Kubernetes Core Concepts
- Pod: The smallest deployable unit in Kubernetes. A pod contains one or more containers that share the same network namespace and storage.
- Node: A worker machine (EC2 instance or Fargate) that runs pods.
- Deployment: Defines the desired state — how many pods of a given container image should run. Kubernetes continuously reconciles the actual state with the desired state.
- Service: A stable DNS name and IP address for accessing a group of pods. Even if pods are replaced, the service endpoint stays the same.
- Namespace: A virtual cluster within a cluster — used to separate environments (dev, staging, production) or teams within one EKS cluster.
EKS Cluster
+-----------------------------------------------------+
| Control Plane (managed by AWS) |
| [API Server] [Scheduler] [Controller Manager] |
+-----------------------------------------------------+
| | |
Node Group (EC2 instances)
+----------+ +----------+ +----------+
| Node 1 | | Node 2 | | Node 3 |
| [Pod: app| | [Pod: app| | [Pod: app|
| [Pod: db | | [Pod: svc| | [Pod: bg |
+----------+ +----------+ +----------+
EKS Node Options
- Managed Node Groups: AWS provisions and manages EC2 instances as worker nodes. Auto Scaling is built in.
- Self-Managed Nodes: EC2 instances manually launched and added to the cluster. Full control but more responsibility.
- Fargate Profiles: Pods run on Fargate — completely serverless. No node management required.
ECS vs EKS — Which to Choose?
| Factor | ECS | EKS |
|---|---|---|
| Complexity | Simple — AWS-specific, easy to learn | Complex — requires Kubernetes knowledge |
| Ecosystem | AWS-native | Open-source, multi-cloud portable |
| Cost | No ECS control plane cost | $0.10/hour per EKS cluster (~$72/month) |
| Community | AWS-specific community | Massive Kubernetes open-source community |
| Best for | Teams new to containers, AWS-only workloads | Teams familiar with Kubernetes, multi-cloud strategy |
Real-World Example — Microservices on ECS Fargate
An e-commerce platform splits its application into microservices. Each service runs as an ECS Fargate task:
- product-service: 2 Fargate tasks — reads product data from DynamoDB.
- cart-service: 3 Fargate tasks — manages shopping carts in ElastiCache.
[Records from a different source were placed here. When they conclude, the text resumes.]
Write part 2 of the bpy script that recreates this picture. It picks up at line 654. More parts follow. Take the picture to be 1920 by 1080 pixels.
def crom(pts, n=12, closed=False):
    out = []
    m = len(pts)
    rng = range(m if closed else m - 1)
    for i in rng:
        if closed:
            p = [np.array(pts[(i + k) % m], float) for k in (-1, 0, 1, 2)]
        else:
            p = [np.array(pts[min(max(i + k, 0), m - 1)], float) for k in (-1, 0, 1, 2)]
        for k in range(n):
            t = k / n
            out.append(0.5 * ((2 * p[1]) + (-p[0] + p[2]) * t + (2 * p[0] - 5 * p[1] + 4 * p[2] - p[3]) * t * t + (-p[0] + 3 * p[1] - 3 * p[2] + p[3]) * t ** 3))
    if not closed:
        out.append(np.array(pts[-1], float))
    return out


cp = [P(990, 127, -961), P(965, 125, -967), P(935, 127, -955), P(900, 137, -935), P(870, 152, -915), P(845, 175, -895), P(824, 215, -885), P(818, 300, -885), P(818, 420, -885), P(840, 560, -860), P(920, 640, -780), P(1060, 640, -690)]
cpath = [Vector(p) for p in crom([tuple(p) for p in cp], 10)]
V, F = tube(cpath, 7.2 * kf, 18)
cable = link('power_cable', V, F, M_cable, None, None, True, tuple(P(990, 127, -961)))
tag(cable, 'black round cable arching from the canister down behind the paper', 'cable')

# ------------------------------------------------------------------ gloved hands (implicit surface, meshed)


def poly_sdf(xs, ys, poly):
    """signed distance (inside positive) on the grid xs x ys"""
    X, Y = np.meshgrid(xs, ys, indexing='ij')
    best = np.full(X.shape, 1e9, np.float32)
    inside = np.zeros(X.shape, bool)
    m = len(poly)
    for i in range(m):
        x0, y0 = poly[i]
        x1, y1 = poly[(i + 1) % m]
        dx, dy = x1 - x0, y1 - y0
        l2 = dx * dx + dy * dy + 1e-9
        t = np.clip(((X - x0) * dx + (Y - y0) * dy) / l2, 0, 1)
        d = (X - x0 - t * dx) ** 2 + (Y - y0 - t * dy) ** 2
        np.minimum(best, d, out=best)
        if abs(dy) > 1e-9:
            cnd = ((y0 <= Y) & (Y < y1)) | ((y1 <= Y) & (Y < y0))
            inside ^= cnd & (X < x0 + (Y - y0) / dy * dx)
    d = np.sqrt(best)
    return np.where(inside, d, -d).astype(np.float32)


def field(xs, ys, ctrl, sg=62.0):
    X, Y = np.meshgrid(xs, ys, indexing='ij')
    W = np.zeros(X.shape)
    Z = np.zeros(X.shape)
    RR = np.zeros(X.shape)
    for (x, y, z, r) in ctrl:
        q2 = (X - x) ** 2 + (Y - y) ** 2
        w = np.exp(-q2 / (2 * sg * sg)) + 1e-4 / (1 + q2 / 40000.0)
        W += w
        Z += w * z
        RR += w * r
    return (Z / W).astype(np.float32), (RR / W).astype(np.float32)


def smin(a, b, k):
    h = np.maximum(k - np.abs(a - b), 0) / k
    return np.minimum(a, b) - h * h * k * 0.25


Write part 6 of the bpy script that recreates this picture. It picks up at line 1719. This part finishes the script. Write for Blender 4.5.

- order-service: 2 Fargate tasks — processes orders, writes to RDS Aurora.
- notification-service: 1 Fargate task — sends email/SMS via SNS.
An ALB routes requests to each service based on URL path rules (/products/*, /cart/*, /orders/*). Each service scales independently. A traffic spike on the cart service does not affect the product or order service.
Summary
- ECS is AWS's native container orchestration service — simpler, tightly integrated with AWS, no additional cost for the control plane.
- Fargate is a serverless compute engine for ECS and EKS — no EC2 instances to manage.
- ECR is the private Docker image registry within AWS — secure, integrated, and scalable.
- EKS runs managed Kubernetes on AWS — ideal for teams with Kubernetes expertise or multi-cloud requirements.
- For most AWS-native workloads, ECS with Fargate is the recommended starting point. Migrate to EKS when Kubernetes-specific features become necessary.